I went through all three packets, killed the yeast each time, and never made it past step one. If not for the snowstorm outside, I would have gone back to the store for more. Instead, I surrendered. Attempt #1: failed.

Two weeks later, I returned with six packets of yeast, a thermometer, and several YouTube tutorials on proper yeast activation. By packet three, I finally got it right.

On to step two: mix the yeast with the dry ingredients.

Simple enough — until my mixer started smoking. I burned out the motor and, in the process, shorted the outlets along the wall. Which meant the oven didn’t work.

🫠🫠🫠

Still, I placed my barely combined dough ball into a bowl and hoped it would proof. While I waited, I called an electrician and eventually got power restored. Miraculously, the dough rose. Without a mixer, I finished the rolls by hand — no cream cheese icing this time.

Behold:

Far from terrible. A long way from Cinnabon. Proud nonetheless.
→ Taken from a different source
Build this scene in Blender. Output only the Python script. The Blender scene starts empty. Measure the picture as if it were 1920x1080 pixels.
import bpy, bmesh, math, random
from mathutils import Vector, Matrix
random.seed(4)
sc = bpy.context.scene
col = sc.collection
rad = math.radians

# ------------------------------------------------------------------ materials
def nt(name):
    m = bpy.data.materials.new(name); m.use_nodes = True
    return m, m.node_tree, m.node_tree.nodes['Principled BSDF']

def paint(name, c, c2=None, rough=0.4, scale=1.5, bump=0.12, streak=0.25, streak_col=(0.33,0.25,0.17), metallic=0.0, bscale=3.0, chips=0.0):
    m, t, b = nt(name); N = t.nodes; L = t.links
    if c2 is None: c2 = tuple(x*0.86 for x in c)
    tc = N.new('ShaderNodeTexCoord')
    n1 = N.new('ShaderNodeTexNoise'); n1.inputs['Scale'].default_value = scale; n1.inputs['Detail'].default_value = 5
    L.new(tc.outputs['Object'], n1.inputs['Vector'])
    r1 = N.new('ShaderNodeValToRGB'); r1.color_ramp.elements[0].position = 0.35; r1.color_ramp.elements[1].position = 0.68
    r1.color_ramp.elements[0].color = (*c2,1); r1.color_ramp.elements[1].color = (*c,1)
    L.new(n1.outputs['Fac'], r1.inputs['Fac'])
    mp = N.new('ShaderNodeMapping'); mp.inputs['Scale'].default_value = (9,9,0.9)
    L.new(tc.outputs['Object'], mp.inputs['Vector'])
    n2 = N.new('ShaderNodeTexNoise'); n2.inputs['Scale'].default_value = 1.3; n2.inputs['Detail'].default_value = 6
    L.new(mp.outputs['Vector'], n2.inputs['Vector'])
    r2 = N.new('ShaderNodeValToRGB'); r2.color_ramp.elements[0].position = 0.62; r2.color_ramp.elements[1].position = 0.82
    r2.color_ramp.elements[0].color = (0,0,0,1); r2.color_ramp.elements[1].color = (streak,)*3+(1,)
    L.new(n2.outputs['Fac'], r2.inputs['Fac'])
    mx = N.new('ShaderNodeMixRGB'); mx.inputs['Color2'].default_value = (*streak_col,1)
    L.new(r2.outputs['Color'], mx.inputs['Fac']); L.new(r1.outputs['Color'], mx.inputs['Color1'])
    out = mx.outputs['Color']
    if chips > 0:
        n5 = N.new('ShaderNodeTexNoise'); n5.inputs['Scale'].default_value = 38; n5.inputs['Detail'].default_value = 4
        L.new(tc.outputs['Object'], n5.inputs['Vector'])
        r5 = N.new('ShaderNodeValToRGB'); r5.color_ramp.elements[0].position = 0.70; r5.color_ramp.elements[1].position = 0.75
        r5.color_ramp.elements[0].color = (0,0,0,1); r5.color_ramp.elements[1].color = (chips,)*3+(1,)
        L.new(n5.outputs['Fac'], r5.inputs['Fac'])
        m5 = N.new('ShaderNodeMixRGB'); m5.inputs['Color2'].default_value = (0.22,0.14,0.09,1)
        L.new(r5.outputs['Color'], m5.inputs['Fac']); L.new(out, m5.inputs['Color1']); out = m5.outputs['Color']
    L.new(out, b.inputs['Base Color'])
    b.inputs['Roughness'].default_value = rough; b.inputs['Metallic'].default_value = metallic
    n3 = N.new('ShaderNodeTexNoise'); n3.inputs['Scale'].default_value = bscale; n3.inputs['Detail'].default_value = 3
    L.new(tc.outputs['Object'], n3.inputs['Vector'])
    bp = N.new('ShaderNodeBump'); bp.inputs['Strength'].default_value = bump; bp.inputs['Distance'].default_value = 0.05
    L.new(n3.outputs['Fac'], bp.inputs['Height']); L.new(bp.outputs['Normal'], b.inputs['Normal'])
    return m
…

All of this to say: maybe you’ve been trying to begin something — and it hasn’t gone your way the first, second, or tenth time. The uncertainty. The failure. The frustration. Even the power outages. They are not for nothing. I didn’t make the world’s best cinnamon rolls. But I made them. And now I know what to do differently next time.

If the outcome didn’t matter, what new thing would you try today?